»»
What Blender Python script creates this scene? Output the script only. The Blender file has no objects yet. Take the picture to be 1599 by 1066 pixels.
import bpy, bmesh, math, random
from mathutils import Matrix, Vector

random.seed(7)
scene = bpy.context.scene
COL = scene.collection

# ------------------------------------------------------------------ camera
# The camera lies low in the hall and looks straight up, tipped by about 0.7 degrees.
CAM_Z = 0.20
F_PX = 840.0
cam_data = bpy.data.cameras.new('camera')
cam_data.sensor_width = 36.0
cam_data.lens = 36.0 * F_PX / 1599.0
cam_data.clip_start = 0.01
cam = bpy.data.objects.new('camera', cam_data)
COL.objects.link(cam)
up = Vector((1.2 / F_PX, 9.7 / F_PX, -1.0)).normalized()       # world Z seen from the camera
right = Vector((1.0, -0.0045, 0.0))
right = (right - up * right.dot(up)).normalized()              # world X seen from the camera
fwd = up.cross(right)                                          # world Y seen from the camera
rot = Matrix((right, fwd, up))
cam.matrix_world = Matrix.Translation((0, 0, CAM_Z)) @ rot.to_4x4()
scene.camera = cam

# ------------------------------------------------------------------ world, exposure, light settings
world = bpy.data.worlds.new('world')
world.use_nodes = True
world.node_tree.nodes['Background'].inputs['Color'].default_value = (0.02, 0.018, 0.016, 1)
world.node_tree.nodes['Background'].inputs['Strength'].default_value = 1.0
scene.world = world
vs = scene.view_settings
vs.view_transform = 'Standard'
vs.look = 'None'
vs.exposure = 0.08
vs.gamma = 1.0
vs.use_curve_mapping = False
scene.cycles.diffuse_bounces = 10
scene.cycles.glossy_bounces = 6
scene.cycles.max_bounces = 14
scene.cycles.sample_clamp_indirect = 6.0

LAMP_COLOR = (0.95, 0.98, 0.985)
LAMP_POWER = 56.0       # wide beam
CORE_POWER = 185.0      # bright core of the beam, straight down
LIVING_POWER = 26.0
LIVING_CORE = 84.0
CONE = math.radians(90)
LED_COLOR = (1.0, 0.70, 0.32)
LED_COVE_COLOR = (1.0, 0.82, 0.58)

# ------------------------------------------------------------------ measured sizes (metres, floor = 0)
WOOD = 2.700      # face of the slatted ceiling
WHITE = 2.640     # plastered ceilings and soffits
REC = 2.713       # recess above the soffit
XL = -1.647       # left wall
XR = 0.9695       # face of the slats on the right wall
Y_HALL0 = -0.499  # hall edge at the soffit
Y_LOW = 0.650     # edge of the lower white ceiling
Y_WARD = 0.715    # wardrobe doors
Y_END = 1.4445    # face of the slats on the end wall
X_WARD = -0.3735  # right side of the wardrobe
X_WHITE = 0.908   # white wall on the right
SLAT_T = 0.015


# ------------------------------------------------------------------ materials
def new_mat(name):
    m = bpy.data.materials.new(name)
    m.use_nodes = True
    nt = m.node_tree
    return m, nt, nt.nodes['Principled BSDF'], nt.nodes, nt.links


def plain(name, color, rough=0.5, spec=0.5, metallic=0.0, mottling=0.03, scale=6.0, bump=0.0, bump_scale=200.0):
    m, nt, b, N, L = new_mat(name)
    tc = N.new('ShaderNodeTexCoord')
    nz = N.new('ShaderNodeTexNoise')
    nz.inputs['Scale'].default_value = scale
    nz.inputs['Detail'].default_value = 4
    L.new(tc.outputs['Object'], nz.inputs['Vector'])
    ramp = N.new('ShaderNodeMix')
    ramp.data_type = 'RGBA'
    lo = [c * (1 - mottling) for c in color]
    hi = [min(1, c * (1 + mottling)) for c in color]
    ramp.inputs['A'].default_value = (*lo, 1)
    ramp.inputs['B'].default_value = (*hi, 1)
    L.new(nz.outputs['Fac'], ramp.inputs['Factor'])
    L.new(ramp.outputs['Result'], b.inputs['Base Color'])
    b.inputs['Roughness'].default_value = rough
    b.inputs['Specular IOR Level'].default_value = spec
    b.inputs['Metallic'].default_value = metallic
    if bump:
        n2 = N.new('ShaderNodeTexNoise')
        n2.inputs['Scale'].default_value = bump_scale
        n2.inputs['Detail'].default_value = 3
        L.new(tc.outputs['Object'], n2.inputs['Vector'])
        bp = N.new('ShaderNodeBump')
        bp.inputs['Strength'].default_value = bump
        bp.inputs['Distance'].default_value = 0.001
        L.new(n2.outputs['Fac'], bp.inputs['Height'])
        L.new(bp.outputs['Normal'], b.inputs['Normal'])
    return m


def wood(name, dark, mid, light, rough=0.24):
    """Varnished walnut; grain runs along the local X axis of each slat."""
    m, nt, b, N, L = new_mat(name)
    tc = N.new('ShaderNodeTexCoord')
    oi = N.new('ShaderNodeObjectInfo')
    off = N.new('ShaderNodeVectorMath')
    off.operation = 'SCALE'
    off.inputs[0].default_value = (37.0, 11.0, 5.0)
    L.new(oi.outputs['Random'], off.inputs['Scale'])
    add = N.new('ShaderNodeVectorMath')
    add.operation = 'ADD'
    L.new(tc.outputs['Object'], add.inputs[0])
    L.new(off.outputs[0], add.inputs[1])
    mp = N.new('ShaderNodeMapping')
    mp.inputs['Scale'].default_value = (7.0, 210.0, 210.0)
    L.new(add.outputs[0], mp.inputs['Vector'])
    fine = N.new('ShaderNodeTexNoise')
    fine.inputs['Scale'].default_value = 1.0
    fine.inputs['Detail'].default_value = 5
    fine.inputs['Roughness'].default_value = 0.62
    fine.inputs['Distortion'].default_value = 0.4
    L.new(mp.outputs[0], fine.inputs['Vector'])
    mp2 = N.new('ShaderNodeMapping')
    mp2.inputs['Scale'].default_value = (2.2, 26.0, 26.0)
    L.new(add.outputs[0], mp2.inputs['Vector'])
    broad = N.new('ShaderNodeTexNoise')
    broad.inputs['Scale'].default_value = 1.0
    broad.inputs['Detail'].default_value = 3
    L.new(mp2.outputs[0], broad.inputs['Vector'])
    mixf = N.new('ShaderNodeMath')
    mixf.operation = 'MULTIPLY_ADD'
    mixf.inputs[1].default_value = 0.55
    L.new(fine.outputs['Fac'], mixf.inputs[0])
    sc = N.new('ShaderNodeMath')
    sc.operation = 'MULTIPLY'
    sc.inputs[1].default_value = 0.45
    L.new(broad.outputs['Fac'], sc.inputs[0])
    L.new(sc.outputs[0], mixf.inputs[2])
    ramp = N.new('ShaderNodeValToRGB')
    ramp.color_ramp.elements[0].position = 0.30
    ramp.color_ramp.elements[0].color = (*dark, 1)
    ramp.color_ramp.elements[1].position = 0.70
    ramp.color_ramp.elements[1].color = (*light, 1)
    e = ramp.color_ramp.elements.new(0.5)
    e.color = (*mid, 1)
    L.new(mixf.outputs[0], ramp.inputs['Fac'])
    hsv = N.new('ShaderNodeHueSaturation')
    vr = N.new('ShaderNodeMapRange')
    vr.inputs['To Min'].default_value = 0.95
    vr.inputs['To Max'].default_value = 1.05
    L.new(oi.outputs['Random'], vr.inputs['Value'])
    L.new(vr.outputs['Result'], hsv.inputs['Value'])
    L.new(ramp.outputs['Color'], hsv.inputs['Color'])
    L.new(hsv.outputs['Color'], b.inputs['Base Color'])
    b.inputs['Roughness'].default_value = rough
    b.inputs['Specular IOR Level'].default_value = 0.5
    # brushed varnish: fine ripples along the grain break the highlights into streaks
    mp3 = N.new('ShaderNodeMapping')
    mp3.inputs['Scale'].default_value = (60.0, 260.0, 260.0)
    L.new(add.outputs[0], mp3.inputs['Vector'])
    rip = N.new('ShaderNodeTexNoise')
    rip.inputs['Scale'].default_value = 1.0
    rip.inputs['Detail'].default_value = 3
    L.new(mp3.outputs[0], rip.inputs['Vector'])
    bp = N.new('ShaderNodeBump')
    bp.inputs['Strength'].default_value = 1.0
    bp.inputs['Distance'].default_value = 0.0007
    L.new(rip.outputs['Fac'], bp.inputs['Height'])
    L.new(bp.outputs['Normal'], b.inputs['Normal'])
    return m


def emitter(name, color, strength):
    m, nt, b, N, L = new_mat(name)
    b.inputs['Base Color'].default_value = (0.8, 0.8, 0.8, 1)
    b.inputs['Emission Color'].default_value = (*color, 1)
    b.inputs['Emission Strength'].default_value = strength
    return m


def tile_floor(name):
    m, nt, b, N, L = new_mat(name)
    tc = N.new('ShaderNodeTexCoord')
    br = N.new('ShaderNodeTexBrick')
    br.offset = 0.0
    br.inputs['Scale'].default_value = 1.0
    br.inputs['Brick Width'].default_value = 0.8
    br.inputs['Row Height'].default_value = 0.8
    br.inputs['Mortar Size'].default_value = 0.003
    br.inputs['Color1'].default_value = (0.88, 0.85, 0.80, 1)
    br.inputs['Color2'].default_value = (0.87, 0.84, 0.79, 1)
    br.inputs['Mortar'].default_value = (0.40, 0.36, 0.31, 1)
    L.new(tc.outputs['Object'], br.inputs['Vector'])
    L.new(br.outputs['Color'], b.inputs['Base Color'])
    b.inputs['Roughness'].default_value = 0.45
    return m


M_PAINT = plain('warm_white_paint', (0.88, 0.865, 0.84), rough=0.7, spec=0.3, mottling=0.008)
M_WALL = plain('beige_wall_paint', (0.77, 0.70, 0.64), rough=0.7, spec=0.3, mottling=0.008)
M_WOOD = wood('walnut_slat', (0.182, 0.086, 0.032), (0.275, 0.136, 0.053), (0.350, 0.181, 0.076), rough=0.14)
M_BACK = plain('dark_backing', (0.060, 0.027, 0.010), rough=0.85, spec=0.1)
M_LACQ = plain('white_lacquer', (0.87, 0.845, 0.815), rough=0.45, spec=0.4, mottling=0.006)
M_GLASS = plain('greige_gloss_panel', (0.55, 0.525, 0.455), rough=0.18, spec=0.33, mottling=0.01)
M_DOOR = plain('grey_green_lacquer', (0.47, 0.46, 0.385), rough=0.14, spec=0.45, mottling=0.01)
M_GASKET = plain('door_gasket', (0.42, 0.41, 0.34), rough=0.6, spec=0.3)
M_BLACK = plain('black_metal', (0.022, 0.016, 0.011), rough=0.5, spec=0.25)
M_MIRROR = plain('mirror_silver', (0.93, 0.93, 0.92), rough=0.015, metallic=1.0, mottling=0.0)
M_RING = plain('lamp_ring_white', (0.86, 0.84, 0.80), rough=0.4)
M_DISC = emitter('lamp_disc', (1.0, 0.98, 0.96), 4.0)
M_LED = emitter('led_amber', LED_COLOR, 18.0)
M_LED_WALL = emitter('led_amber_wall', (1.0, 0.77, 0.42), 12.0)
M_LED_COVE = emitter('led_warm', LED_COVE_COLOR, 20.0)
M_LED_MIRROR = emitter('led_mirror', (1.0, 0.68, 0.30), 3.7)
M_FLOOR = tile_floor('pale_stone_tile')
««
Restate, word for word and with nothing added, the lines from the first line of the listing through the one where "LED_COVE_COLOR = (1.0, 0.82, 0.58)" stands.

What Blender Python script creates this scene? Output the script only. The Blender file has no objects yet. Take the picture to be 1599 by 1066 pixels.
import bpy, bmesh, math, random
from mathutils import Matrix, Vector

random.seed(7)
scene = bpy.context.scene
COL = scene.collection

# ------------------------------------------------------------------ camera
# The camera lies low in the hall and looks straight up, tipped by about 0.7 degrees.
CAM_Z = 0.20
F_PX = 840.0
cam_data = bpy.data.cameras.new('camera')
cam_data.sensor_width = 36.0
cam_data.lens = 36.0 * F_PX / 1599.0
cam_data.clip_start = 0.01
cam = bpy.data.objects.new('camera', cam_data)
COL.objects.link(cam)
up = Vector((1.2 / F_PX, 9.7 / F_PX, -1.0)).normalized()       # world Z seen from the camera
right = Vector((1.0, -0.0045, 0.0))
right = (right - up * right.dot(up)).normalized()              # world X seen from the camera
fwd = up.cross(right)                                          # world Y seen from the camera
rot = Matrix((right, fwd, up))
cam.matrix_world = Matrix.Translation((0, 0, CAM_Z)) @ rot.to_4x4()
scene.camera = cam

# ------------------------------------------------------------------ world, exposure, light settings
world = bpy.data.worlds.new('world')
world.use_nodes = True
world.node_tree.nodes['Background'].inputs['Color'].default_value = (0.02, 0.018, 0.016, 1)
world.node_tree.nodes['Background'].inputs['Strength'].default_value = 1.0
scene.world = world
vs = scene.view_settings
vs.view_transform = 'Standard'
vs.look = 'None'
vs.exposure = 0.08
vs.gamma = 1.0
vs.use_curve_mapping = False
scene.cycles.diffuse_bounces = 10
scene.cycles.glossy_bounces = 6
scene.cycles.max_bounces = 14
scene.cycles.sample_clamp_indirect = 6.0

LAMP_COLOR = (0.95, 0.98, 0.985)
LAMP_POWER = 56.0       # wide beam
CORE_POWER = 185.0      # bright core of the beam, straight down
LIVING_POWER = 26.0
LIVING_CORE = 84.0
CONE = math.radians(90)
LED_COLOR = (1.0, 0.70, 0.32)
LED_COVE_COLOR = (1.0, 0.82, 0.58)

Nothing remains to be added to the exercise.